During that year, I had to find a new identity. I had to change the way I think of myself. I was still smart, but not as smart. But I came to realize that that was not all I was. I was caring, I could be funny, I was passionate about people, I was courageous at times. I was sweet, and gentle. (There are negative attributes too, but those are for another post.) Those things had been there all along, of course, but I was too busy being arrogant about my intelligence to think about them much.
I am thinking of all of this because of tonight’s trivia game. My friend Chris, who runs the trivia games, had an entire category of questions that were on my Jeopardy! game. He didn’t tell us that was what it was until afterwards, of course.
I tanked the round. True, a particularly annoying team was making so much noise that it was difficult to hear, let alone think, but really, for most of them I just didn’t remember. (I did remember the question that had been final Jeopardy!, about Monsanto. I grinned at the memory of getting it right, and stomping the annoying Georgetown lawyer who came in third.)
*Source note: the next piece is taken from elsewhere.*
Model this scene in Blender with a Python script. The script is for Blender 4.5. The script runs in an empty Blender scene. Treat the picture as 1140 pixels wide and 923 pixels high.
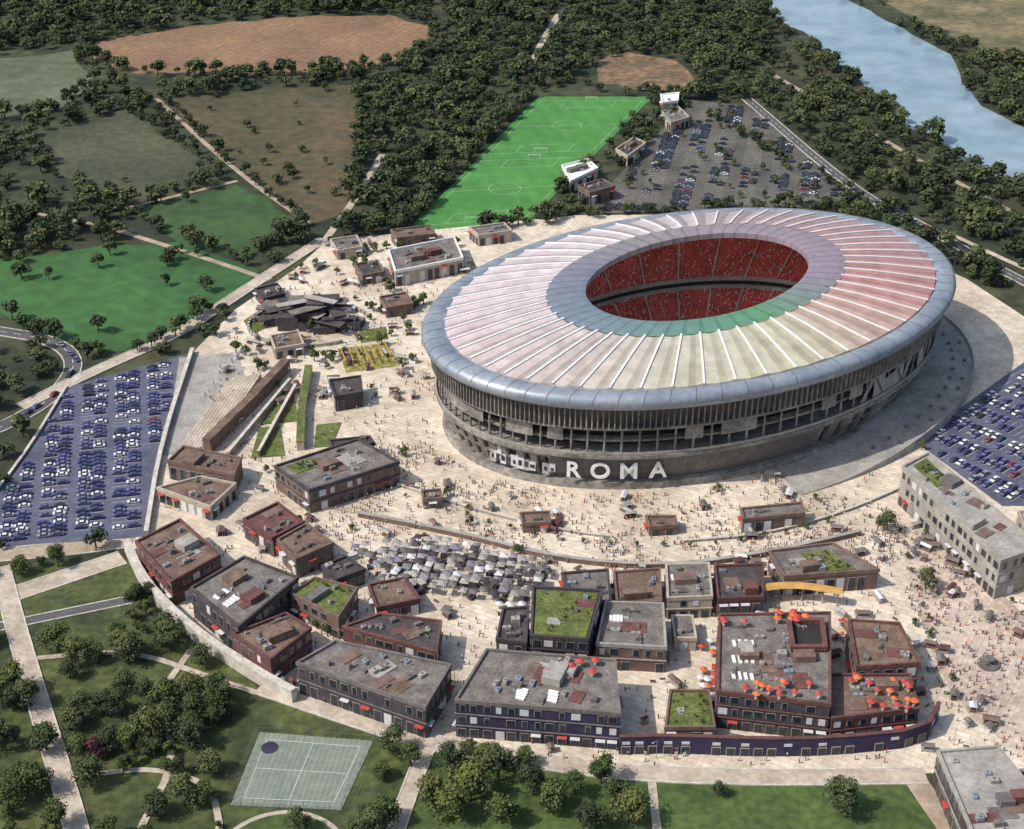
import bpy, math, random
from mathutils import Vector, noise
random.seed(7)
R=random.random
U=random.uniform
sc=bpy.context.scene
COL=sc.collection
# ------------------------------------------------------------ materials
def M(name,c1,c2=None,scale=.1,rough=.85,metal=0,lo=.35,hi=.65,detail=6,stripe=None,tile=None,fine=None,objrand=0,attr=None,translucent=0):
    m=bpy.data.materials.new(name);m.use_nodes=True;nt=m.node_tree;N=nt.nodes;L=nt.links
    b=N['Principled BSDF'];b.inputs['Roughness'].default_value=rough;b.inputs['Metallic'].default_value=metal
    tc=N.new('ShaderNodeTexCoord')
    if c2 is None: c2=tuple(x*.75 for x in c1)
    nz=N.new('ShaderNodeTexNoise');nz.inputs['Scale'].default_value=scale;nz.inputs['Detail'].default_value=detail;nz.inputs['Roughness'].default_value=.62
    L.new(tc.outputs['Object'],nz.inputs['Vector'])
    cr=N.new('ShaderNodeValToRGB');L.new(nz.outputs['Fac'],cr.inputs[0])
    cr.color_ramp.elements[0].position=lo;cr.color_ramp.elements[1].position=hi
    cr.color_ramp.elements[0].color=(*c2,1);cr.color_ramp.elements[1].color=(*c1,1)
    out=cr.outputs[0]
    def mul(a,bs,fac,mode='MULTIPLY'):
        mx=N.new('ShaderNodeMix');mx.data_type='RGBA';mx.blend_type=mode
        if hasattr(fac,'links'): L.new(fac,mx.inputs[0])
        else: mx.inputs[0].default_value=fac
        L.new(a,mx.inputs[6])
        if hasattr(bs,'links'): L.new(bs,mx.inputs[7])
        else: mx.inputs[7].default_value=(*bs,1)
        return mx.outputs[2]
    if attr:
        a=N.new('ShaderNodeVertexColor');a.layer_name=attr
        out=mul(a.outputs[0],out,1.0)
    if stripe: # (period m, angle deg, darkness)
        mp=N.new('ShaderNodeMapping');mp.inputs['Rotation'].default_value[2]=math.radians(stripe[1])
        L.new(tc.outputs['Object'],mp.inputs[0])
        wv=N.new('ShaderNodeTexWave');wv.inputs['Scale'].default_value=.314/stripe[0]*1.0;wv.inputs['Distortion'].default_value=stripe[3] if len(stripe)>3 else .6
        wv.inputs['Detail'].default_value=2
        L.new(mp.outputs[0],wv.inputs[0])
        r2=N.new('ShaderNodeValToRGB');L.new(wv.outputs['Fac'],r2.inputs[0]);r2.color_ramp.elements[0].position=.4;r2.color_ramp.elements[1].position=.6
        k=stripe[2];r2.color_ramp.elements[0].color=(k,k,k,1)
        out=mul(out,r2.outputs[0],1.0)
    if tile: # (size, mortar, angle, darkness)
        mp=N.new('ShaderNodeMapping');mp.inputs['Rotation'].default_value[2]=math.radians(tile[2])
        L.new(tc.outputs['Object'],mp.inputs[0])
        bk=N.new('ShaderNodeTexBrick');L.new(mp.outputs[0],bk.inputs[0]);bk.inputs['Scale'].default_value=1/tile[0];bk.inputs['Mortar Size'].default_value=tile[1]
        k=tile[3];bk.inputs['Color1'].default_value=(1,1,1,1);bk.inputs['Color2'].default_value=(.88,.86,.84,1);bk.inputs['Mortar'].default_value=(k,k,k,1)
        out=mul(out,bk.outputs[0],1.0)
    if fine: # (scale, strength colour)
        n2=N.new('ShaderNodeTexNoise');n2.inputs['Scale'].default_value=fine[0];n2.inputs['Detail'].default_value=3
        L.new(tc.outputs['Object'],n2.inputs['Vector'])
        r3=N.new('ShaderNodeValToRGB');L.new(n2.outputs['Fac'],r3.inputs[0]);r3.color_ramp.elements[0].position=.38;r3.color_ramp.elements[1].position=.62
        k=fine[1];r3.color_ramp.elements[0].color=(k,k,k,1)
        out=mul(out,r3.outputs[0],1.0)
    if objrand:
        oi=N.new('ShaderNodeObjectInfo');hs=N.new('ShaderNodeHueSaturation')
        mr=N.new('ShaderNodeMapRange');L.new(oi.outputs['Random'],mr.inputs[0]);mr.inputs[3].default_value=1-objrand;mr.inputs[4].default_value=1+objrand
        L.new(mr.outputs[0],hs.inputs['Value'])
        mr2=N.new('ShaderNodeMapRange');L.new(oi.outputs['Random'],mr2.inputs[0]);mr2.inputs[3].default_value=.53;mr2.inputs[4].default_value=.46
        L.new(mr2.outputs[0],hs.inputs['Hue']);L.new(out,hs.inputs['Color']);out=hs.outputs[0]
    L.new(out,b.inputs['Base Color'])
    if translucent:
        tb=N.new('ShaderNodeBsdfTranslucent');L.new(out,tb.inputs['Color'])
        ms=N.new('ShaderNodeMixShader');ms.inputs[0].default_value=translucent
        L.new(b.outputs[0],ms.inputs[1]);L.new(tb.outputs[0],ms.inputs[2]);L.new(ms.outputs[0],N['Material Output'].inputs[0])
    return m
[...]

Chris told me later that he expected me to run the category. And five years ago, I would have been angry with myself for not doing so. I would have been upset at not getting questions I had gotten right fifteen years ago. I would have worried about whether I was losing my grip. I would have beat myself emotionally over a really silly trivia game being played for beer that I’m not even going to drink.
Tonight, though, I am simply terribly amused. Whether or not I remember what animal is on the Victoria Cross, or what inhabitants of the Byzantine Empire called themselves, it’s all good. In Moana, Maui said “Hook, no hook. I’m still Maui.” I could say “Smarts, no smarts. I’m still Pat.”
So as I said, I was — and am — greatly amused by my poor performance in the “Jeopardy!” round.
That was true even before I won the game.